Dört gün süren maratonla bir İstanbul Moda Haftası'nı daha geride bıraktık. İlginçtir ki moda haftamız zamanla daha keyifli olması gerekirken, bu sezon maalesef heyecansız, hatta sıkıcıydı desem abartmış olmam. Kabul etmek gerekir ki, büyük isimlerin takvimde yer almaması işin pırıltılı kısmını götürmüş. Defilesi olanlarda da yaratıcılık ve yenilik anlamında bir ışık olmaması maalesef koca haftayı uzun bir tekrarın içine sokmuş. Ne kadar olumsuzluklar olsa da, ortada çok büyük bir emek ve heyecan var. Bu dört gün boyunca aldığım notlarla sizin için moda haftasının bir özetini hazırladım...
KOLEKSİYONLARDAN...
DB Berdan, isyankar ve cesur tavrını asla bozmuyor. Marka; minyatür sanatçısı Murat Palta'nın 'Gods, Monster and Men' tablosunun Türk tanrısı/tanrıçası Umay Ana görünümlü karakterinden ilham aldığı koleksiyonuyla 'Artık bana buralar dar geliyor' diyor adeta. Zaten koleksiyon birkaç gün sonra Londra Moda Haftası'nda da görücüye çıktı.
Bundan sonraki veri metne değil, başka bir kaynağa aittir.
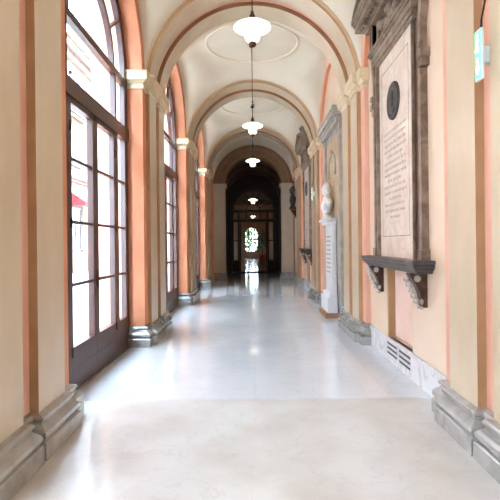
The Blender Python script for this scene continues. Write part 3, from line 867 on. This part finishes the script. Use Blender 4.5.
def make_bust(x, y, z, mat, label, sc=1.0, face=-1, stand='bust'):
    """sculpted head and shoulders on a socle, facing -x"""
    t = thing('portrait_bust', (x, y, z), label, 'bust')
    m = MB(); p = lambda a, b, c: (x-a*sc, y+b*sc, z+c*sc)
    q = lambda *r: tuple(v*sc for v in r)
    m.blob(p(0, 0, .62), q(.095, .078, .125), 20)            # skull
    m.blob(p(.04, 0, .575), q(.06, .062, .095), 16)          # jaw
    m.blob(p(.105, 0, .605), q(.022, .013, .026), 10)        # nose
    m.blob(p(.09, 0, .56), q(.014, .026, .010), 10)          # lips
    m.blob(p(.08, 0, .522), q(.022, .026, .02), 10)          # chin
    m.blob(p(.085, 0, .645), q(.02, .055, .012), 10)         # brow
    for s in (-1, 1):
        m.blob(p(0, s*.08, .60), q(.02, .012, .032), 8)      # ears
        m.blob(p(.07, s*.035, .585), q(.02, .02, .024), 8)   # cheeks
    for k in range(26):                                      # curled hair
        a = k*2.4; h = k/26
        m.blob(p(-.01-.05*sin(h*3)*cos(a)*.8, .07*sin(a)*(.5+.5*sin(h*3)), .66+.085*h), q(.03, .03, .026), 8)
    m.blob(p(-.01, 0, .46), q(.066, .062, .11), 14)          # neck
    m.blob(p(-.01, 0, .30), q(.112, .20, .17), 20)            # chest
    m.blob(p(.0, 0, .40), q(.085, .13, .09), 16)
    for s in (-1, 1): m.blob(p(-.015, s*.17, .33), q(.075, .08, .085), 14)
    for k in range(7):                                       # drapery folds
        m.blob(p(.07, -.15+.05*k, .27+.02*sin(k*2)), q(.035, .025, .10), 10, 0, Matrix.Rotation(.5, 3, 'X'))
    m.blob(p(0, 0, .18), q(.10, .13, .10), 12)
    o = m.build('head_and_shoulders', mat, t)
    r = o.modifiers.new('remesh', 'REMESH'); r.mode = 'VOXEL'; r.voxel_size = .009*sc; r.use_smooth_shade = True
    sm = o.modifiers.new('smooth', 'SMOOTH'); sm.iterations = 2; sm.factor = .5
    m = MB(); m.lathe([(.11*sc, 0), (.11*sc, .03*sc), (.09*sc, .045*sc), (.075*sc, .07*sc), (.08*sc, .11*sc)], (x, y, z), 20); m.build('socle', mat, t)
    return t
make_bust(XW-.185, yc, 1.981, M['whitecarve'], 'white marble portrait bust standing on the pedestal of the pale monument', 1.0)
# relief figures beneath/around the bust: scrolling ornament over it
m = MB()
for s in (-1, 1):
    for k in range(16):
        a = k/15*pi*.5; m.blob((XW-.075, yc+s*(.36*sin(a)+.02), 3.1+.2*cos(a)), (.02, .03, .03), 8)
    for k in range(10): m.blob((XW-.075, yc+s*(.38+.02*sin(k)), 3.05-.02*k), (.02, .026, .03), 8)
m.blob((XW-.085, yc, 3.33), (.03, .08, .07), 10)
m.build('carved_wreath', M['greystone'], t)

# dark bust on bracket in the last short bay
t = thing('wall_bracket', (XW, 17.9, 2.6), 'dark stone wall bracket carrying a bust at the far right', 'bracket')
m = MB(); m.box(XW-.002, XW-.3, 17.68, 18.12, 2.78, 2.86); m.prism([(XW-.002, 2.4), (XW-.002, 2.78), (XW-.26, 2.78), (XW-.2, 2.66), (XW-.08, 2.5)], 17.75, 18.05, XZ)
m.build('console', M['redmarble'], t)
make_bust(XW-.16, 17.9, 2.86, M['bronze'], 'dark bronze portrait bust on a wall bracket at the far right', 1.1)

w = MB(); w.box(-2.35, -1.9, YB-.3, YEND+.35, ZT+.1, 12.5); w.box(-2.35, -2.0, 20.2, YEND+.35, 0, ZT+.1); tag(w.build('wall_upper', M['outer']), kind='structure')

# ------------------------------------------------------------------ outside: courtyard and facing building
g = MB(); g.quad((-40, -30, -.05), (-2.35, -30, -.05), (-2.35, 90, -.05), (-40, 90, -.05)); tag(g.build('courtyard_ground', M['paving']), kind='structure')
FXo = -10.0
bt = thing('courtyard_building', (FXo, 26, 0), 'pale stucco building across the courtyard seen through the glazed doors', 'building')
m = MB(); m.box(FXo-6, FXo, -12, 78, -.05, 12.3); m.build('wall', M['facade'], bt)
m = MB()
for z0, z1, p in ((0, .7, .12), (5.0, 5.18, .18), (5.18, 5.3, .26), (8.9, 9.05, .15), (11.6, 11.9, .3), (11.9, 12.3, .55)): m.box(FXo, FXo+p, -12, 78, z0, z1)
m.build('string_course', M['facadetrim'], bt)
m = MB(); m.prism([(FXo+.7, 12.3), (FXo-6, 12.3), (FXo-6, 14.2), (FXo-3, 14.4)], -12.5, 78.5, XZ); m.build('roof', M['roof'], bt)
cols = [26+4.2*k for k in range(-7, 12)]
def fac_window(y, z0, z1, hw, ped):
    f_ = MB()
    f_.box(FXo, FXo+.10, y-hw-.2, y-hw, z0-.1, z1+.2); f_.box(FXo, FXo+.10, y+hw, y+hw+.2, z0-.1, z1+.2); f_.box(FXo, FXo+.10, y-hw-.2, y+hw+.2, z1, z1+.2)
    f_.box(FXo, FXo+.2, y-hw-.3, y+hw+.3, z0-.22, z0-.08)
    if ped: f_.box(FXo, FXo+.28, y-hw-.35, y+hw+.35, z1+.35, z1+.5); f_.box(FXo, FXo+.12, y-hw-.2, y+hw+.2, z1+.2, z1+.35)
    for u in (-hw, -.03, hw-.06): f_.box(FXo+.01, FXo+.06, y+u, y+u+.06, z0, z1, 1)
    for z in (z0, z0+(z1-z0)*.66, z1-.06): f_.box(FXo+.01, FXo+.055, y-hw, y+hw, z, z+.06, 1)
    fr = f_.build('window', [M['facadetrim'], M['facadeframe']], bt)
    p_ = MB(); p_.box(FXo, FXo+.02, y-hw, y+hw, z0, z1); p_.build('pane', M['facadeglass'], fr)
for y in cols:
    fac_window(y, 1.2, 3.6, .75, False); fac_window(y, 6.1, 8.2, .65, True); fac_window(y, 9.6, 10.9, .55, False)
t = thing('window_awning', (FXo, 26, 3.6), 'red fabric awning over a ground floor window across the courtyard', 'awning')
m = MB(); m.prism([(FXo+.16, 4.35), (FXo+.9, 3.85), (FXo+.9, 3.6), (FXo+.87, 3.6), (FXo+.87, 3.82), (FXo+.16, 4.3)], 25.0, 27.1, XZ)
m.prism([(FXo+.16, 4.32), (FXo+.88, 3.83), (FXo+.88, 3.62), (FXo+.16, 3.7)], 25.0, 25.02, XZ)
m.build('canvas', M['awning'], t)
m = MB(); m.tube([(FXo+.16, 25.05, 3.7), (FXo+.88, 25.05, 3.8)], .02); m.tube([(FXo+.16, 27.05, 3.7), (FXo+.88, 27.05, 3.8)], .02); m.build('arm', M['iron'], t)
# hedge added beyond the end window, tall and dense to dim its glare
m = MB(); rnd = random.Random(3)
for k in range(3200):
    c = Vector((rnd.uniform(-3, 3), YEND+2.5+rnd.uniform(-.4, .4), rnd.uniform(0, 3.3+.3*sin(k*.9))))
    rot = Matrix.Rotation(rnd.random()*6, 3, 'Z') @ Matrix.Rotation(rnd.random()*3, 3, 'X')
    m.face(m.pts([c+rot @ Vector(v) for v in ((-.08, -.12, 0), (.08, -.1, .02), (.05, .12, 0), (-.07, .1, .02))]))
o = m.build('dimming_hedge', M['leaf'], origin=(0, YEND+2.5, 0), fix=False); tag(o, 'green hedge added to dim the distant end window', 'hedge')
g = MB(); g.quad((-2.35, YEND+.35, -.04), (12, YEND+.35, -.04), (12, 90, -.04), (-2.35, 90, -.04)); tag(g.build('garden_ground', M['paving']), kind='structure')

# ------------------------------------------------------------------ light
wd = bpy.data.worlds.new('world'); S.world = wd; wd.use_nodes = True
bg = wd.node_tree.nodes['Background']; bg.inputs['Color'].default_value = (.62, .80, 1.0, 1); bg.inputs['Strength'].default_value = 27.0
def portal(yc, h, top):
    l = bpy.data.lights.new('daylight_portal', 'AREA'); l.shape = 'RECTANGLE'; l.size = h*2; l.size_y = top; l.cycles.is_portal = True
    o = bpy.data.objects.new('daylight_portal', l); COL.objects.link(o)
    o.matrix_world = Matrix.Translation((-2.36, yc, top/2+.1)) @ Matrix(((0, 0, -1, 0), (1, 0, 0, 0), (0, 1, 0, 0), (0, 0, 0, 1))).to_4x4()
for yc, a, b in bays: portal(yc, RW, 5.2)

# ------------------------------------------------------------------ camera
cam = bpy.data.cameras.new('camera'); co = bpy.data.objects.new('camera', cam); COL.objects.link(co)
co.location = (0, 0, 1.5); co.rotation_euler = (pi/2, .011, 0)
cam.sensor_width = 36; cam.lens = 460/500*36; cam.shift_x = -3/500; cam.shift_y = -7/500; cam.clip_end = 300; cam.clip_start = .05
S.camera = co
S.view_settings.view_transform = 'Standard'; S.view_settings.look = 'None'; S.view_settings.gamma = 1
S.view_settings.use_curve_mapping = False
S.view_settings.exposure = 1.1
Son dönemde iyi bir çıkış yakalayan Ceren Ocak'ın modern ve yalın çizgilerdeki derileri çok beğenildi. Stylingi en başarılı defilelerin başında geliyordu.
Raşit Bağzıbağlı'nın koleksiyonunda herhangi bir sürpriz yoktu ama defilesinde makyaj artisti Alev Karslı'yı görmek ve bu vesileyle verdiği 'Her bedendeki kadın için varım' mesajını çok sevdim.
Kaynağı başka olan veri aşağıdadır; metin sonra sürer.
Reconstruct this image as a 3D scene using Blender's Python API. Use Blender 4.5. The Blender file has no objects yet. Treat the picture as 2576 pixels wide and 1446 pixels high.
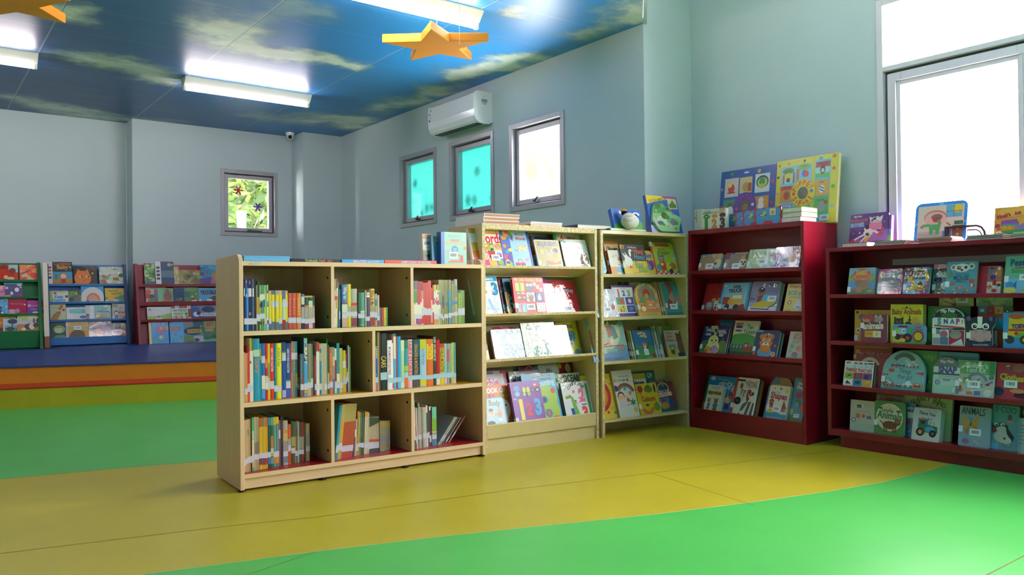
import bpy, bmesh, math, random
from mathutils import Vector, Matrix
PI = math.pi
sc = bpy.context.scene
COL = sc.collection
random.seed(7)

# ------------------------------------------------------------------ helpers
def lin(c):
    if isinstance(c, str):
        if len(c) == 3: c = [int(k*2, 16)/255 for k in c]
        else: c = [int(c[i:i+2], 16)/255 for i in (0, 2, 4)]
    return tuple(v/12.92 if v <= .04045 else ((v+.055)/1.055)**2.4 for v in c[:3])

class N:
    """small node-tree helper"""
    def __init__(s, tree): s.t = tree; s.n = tree.nodes; s.l = tree.links
    def add(s, kind, **kw):
        n = s.n.new(kind)
        for k, v in kw.items():
            if k.startswith('_'): setattr(n, k[1:], v)
            else:
                key = k.replace('__', ' ')
                n.inputs[int(key[1:]) if key[0] == 'i' and key[1:].isdigit() else key].default_value = v
        return n
    def link(s, a, b): s.l.new(a, b)

def mat(name, col=(.8, .8, .8), rough=.5, spec=.5, coat=0., noise=0., nscale=8., stretch=(1, 1, 1), bump=0., bscale=40., attr=False, metal=0.):
    m = bpy.data.materials.new(name); m.use_nodes = True
    g = N(m.node_tree); b = g.n['Principled BSDF']
    c = lin(col)
    b.inputs['Base Color'].default_value = (*c, 1)
    b.inputs['Roughness'].default_value = rough
    b.inputs['Specular IOR Level'].default_value = spec
    b.inputs['Metallic'].default_value = metal
    b.inputs['Coat Weight'].default_value = coat
    b.inputs['Coat Roughness'].default_value = .08
    src = None
    if attr:
        a = g.add('ShaderNodeAttribute', _attribute_name='Col'); src = a.outputs['Color']
        g.link(src, b.inputs['Base Color'])
    if noise or bump:
        tc = g.add('ShaderNodeTexCoord'); mp = g.add('ShaderNodeMapping'); mp.inputs['Scale'].default_value = stretch
        g.link(tc.outputs['Object'], mp.inputs['Vector'])
    if noise:
        nz = g.add('ShaderNodeTexNoise', Scale=nscale, Detail=6.); g.link(mp.outputs[0], nz.inputs['Vector'])
        mr = g.add('ShaderNodeMapRange', i1=.3, i2=.7, i3=1-noise, i4=1+noise*.6); g.link(nz.outputs['Fac'], mr.inputs[0])
        mx = g.add('ShaderNodeMix', _data_type='RGBA', _blend_type='MULTIPLY'); mx.inputs['Factor'].default_value = 1
        if src: g.link(src, mx.inputs[6])
        else: mx.inputs[6].default_value = (*c, 1)
        g.link(mr.outputs[0], mx.inputs[7]); g.link(mx.outputs[2], b.inputs['Base Color'])
    if bump:
        n2 = g.add('ShaderNodeTexNoise', Scale=bscale, Detail=3.); g.link(mp.outputs[0], n2.inputs['Vector'])
        bp = g.add('ShaderNodeBump', Strength=bump, Distance=.01); g.link(n2.outputs['Fac'], bp.inputs['Height']); g.link(bp.outputs[0], b.inputs['Normal'])
    return m

def emis(name, col, strength):
    m = bpy.data.materials.new(name); m.use_nodes = True
    b = m.node_tree.nodes['Principled BSDF']
    b.inputs['Base Color'].default_value = (*lin(col), 1)
    b.inputs['Emission Color'].default_value = (*lin(col), 1); b.inputs['Emission Strength'].default_value = strength
    return m

class MB:
    """collects vertices and faces, each face with a material slot and a colour"""
    def __init__(s): s.v = []; s.f = []; s.mi = []; s.c = []; s.sm = []
    def face(s, pts, mi=0, col=(1, 1, 1), sm=False):
        k = len(s.v); s.v += [tuple(p) for p in pts]; s.f.append(list(range(k, k+len(pts)))); s.mi.append(mi); s.c.append(col); s.sm.append(sm)
    def mesh(s, vs, fs, mi=0, col=(1, 1, 1), sm=False):
        k = len(s.v); s.v += [tuple(p) for p in vs]
        for f in fs: s.f.append([i+k for i in f]); s.mi.append(mi); s.c.append(col); s.sm.append(sm)
    def box(s, x0, x1, y0, y1, z0, z1, mi=0, col=(1, 1, 1)):
        v = [(x, y, z) for z in (z0, z1) for y in (y0, y1) for x in (x0, x1)]
        s.mesh(v, [(0, 2, 3, 1), (4, 5, 7, 6), (0, 1, 5, 4), (2, 6, 7, 3), (0, 4, 6, 2), (1, 3, 7, 5)], mi, col)
    def prism(s, poly, y0, y1, mi=0, col=(1, 1, 1), axis='y'):
        """extrudes a 2-D outline; axis y: outline in x,z; axis x: outline in y,z; axis z: outline in x,y"""
        n = len(poly)
        P = {'y': lambda a, b, t: (a, t, b), 'x': lambda a, b, t: (t, a, b), 'z': lambda a, b, t: (a, b, t)}[axis]
        v = [P(a, b, y0) for a, b in poly] + [P(a, b, y1) for a, b in poly]
        s.mesh(v, [list(range(n)), list(range(2*n-1, n-1, -1))] + [(i, i+n, (i+1) % n+n, (i+1) % n) for i in range(n)], mi, col)
    def cyl(s, p, q, r, seg=16, r2=None, mi=0, col=(1, 1, 1), caps=True):
        p = Vector(p); q = Vector(q); d = (q-p).normalized(); a = d.orthogonal().normalized(); b = d.cross(a); r2 = r if r2 is None else r2
        v = []
        for c, rr in ((p, r), (q, r2)):
            v += [c+(a*math.cos(2*PI*i/seg)+b*math.sin(2*PI*i/seg))*rr for i in range(seg)]
        s.mesh(v, [(i, (i+1) % seg, (i+1) % seg+seg, i+seg) for i in range(seg)], mi, col, True)
        if caps: s.mesh(v, [list(range(seg-1, -1, -1)), list(range(seg, 2*seg))], mi, col)
    def tube(s, pts, r, seg=10, mi=0, col=(1, 1, 1)):
        for a, b in zip(pts, pts[1:]): s.cyl(a, b, r, seg, mi=mi, col=col)
    def ball(s, c, rx, ry, rz, mi=0, col=(1, 1, 1), seg=20, rings=12):
        v = []; f = []
        for i in range(rings+1):
            th = PI*i/rings
            for j in range(seg): v.append((c[0]+rx*math.sin(th)*math.cos(2*PI*j/seg), c[1]+ry*math.sin(th)*math.sin(2*PI*j/seg), c[2]+rz*math.cos(th)))
        for i in range(rings):
            for j in range(seg): f.append((i*seg+j, i*seg+seg+j, i*seg+seg+(j+1) % seg, i*seg+(j+1) % seg))
        s.mesh(v, f, mi, col, True)
    def build(s, name, mats, parent=None, bevel=0.):
        me = bpy.data.meshes.new(name)
        me.from_pydata(s.v, [], s.f)
        if not isinstance(mats, (list, tuple)): mats = [mats]
        for m in mats: me.materials.append(m)
        me.polygons.foreach_set('material_index', s.mi)
        me.polygons.foreach_set('use_smooth', s.sm)
        if any(c != (1, 1, 1) for c in s.c):
            at = me.color_attributes.new('Col', 'FLOAT_COLOR', 'CORNER'); buf = []
            for f, c in zip(s.f, s.c): buf += [c[0], c[1], c[2], 1.]*len(f)
            at.data.foreach_set('color', buf)
        me.validate(); me.update()
        o = bpy.data.objects.new(name, me); COL.objects.link(o)
        if parent: o.parent = parent
        if bevel:
            b = o.modifiers.new('Bevel', 'BEVEL'); b.width = bevel; b.segments = 2; b.limit_method = 'ANGLE'
        return o

def tag(o, label=None, cat=None, group=None, kind=None):
    if label: o['label'] = label
    if cat: o['category'] = cat
    if group: o['group'] = group
    if kind: o['kind'] = kind
    return o
def empty(name, loc=(0, 0, 0), rz=0., label=None, cat=None, group=None):
    o = bpy.data.objects.new(name, None); COL.objects.link(o); o.empty_display_size = .05
    o.location = loc; o.rotation_euler = (0, 0, rz)
    return tag(o, label, cat, group)
def struct(o): o['kind'] = 'structure'; return o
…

Eda Güngör'ün M.O.F.C. markasının ve Meltem Özbek'in koleksiyonları, haftanın en sofistike defileleriydi.
Haftanın en merakla beklenen ve keyif veren defilesi ise ünlü edebi eser '1001 Gece Masalları'ndan ve masalın kahramanı Şehrazat'tan yola çıkılarak hazırlanan Mehtap Elaidi'den geldi.
KISA KISA...
Bu sezon sosyetik isimlerin fazla rağbet etmediği, TV yıldızlarının akın ettiği bir ön sıra vardı. Hangi ünlü kimden giyiniyorsa, o defileye gitti ve ön sıradan bol bol pozunu verdi. Ön sırada oturma kapışması fazla yaşanmadı. Bunda elbet, büyük bir sabırla çalışan PR'cıların payı büyük.
En büyük sorunların başında, defilelerin zamanında başlamaması geldi. En az 45 dakikalık gecikmeler yaşandı.
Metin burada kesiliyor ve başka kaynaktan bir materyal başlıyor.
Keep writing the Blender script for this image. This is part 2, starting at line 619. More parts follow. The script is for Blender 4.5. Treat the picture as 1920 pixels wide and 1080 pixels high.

Moda haftamızda yeni bir türle tanıştık. Bunlar, defilelerin başlamasına dakikalar kala ön sırada gözüne kestirdiğine yaklaşıp "Buradan kalkar mısınız; İHKİB başkanı oturacak" diyen takım elbiseli beylerdi. Hatta biri bana da denk geldi. Numaralı bileti olan bir kişiyi başka biri gelecek diye kaldırmayı anlamak mümkün değil. Eminim İHKİB başkanının bile bundan haberi yoktur.
Giydikleriyle dikkat çekmek isteyenler, bu sezon daha cesurdu. Defileye davetli olmasalar bile bekleme bölümünde olmak, görülmek onlara yetiyor. Amaç gözleri üzerlerine çekmek, ilginç seçimleriyle fotoğraflanmak, belki bu sayede ünlü olma kapısını birazcık olsa da aralamak. Mesela bir ara tümü payetten kıyafetinin altına topuklu ayakkabı giymiş sakallı bir bey gördüm! Tavuskuşu kostümü giyen de gözlerden kaçmadı.
Dergilerin hafta boyunca verdiği partiler çok keyifli geçti. Yaz boyunca tatil nedeniyle görüşemeyenler buluştu, bol bol selfie'ler çekildi, hashtagler havalarda uçuştu ve tabii ki de moda haftasının gerçekleştiği Zorlu'daki mekanlar coştu.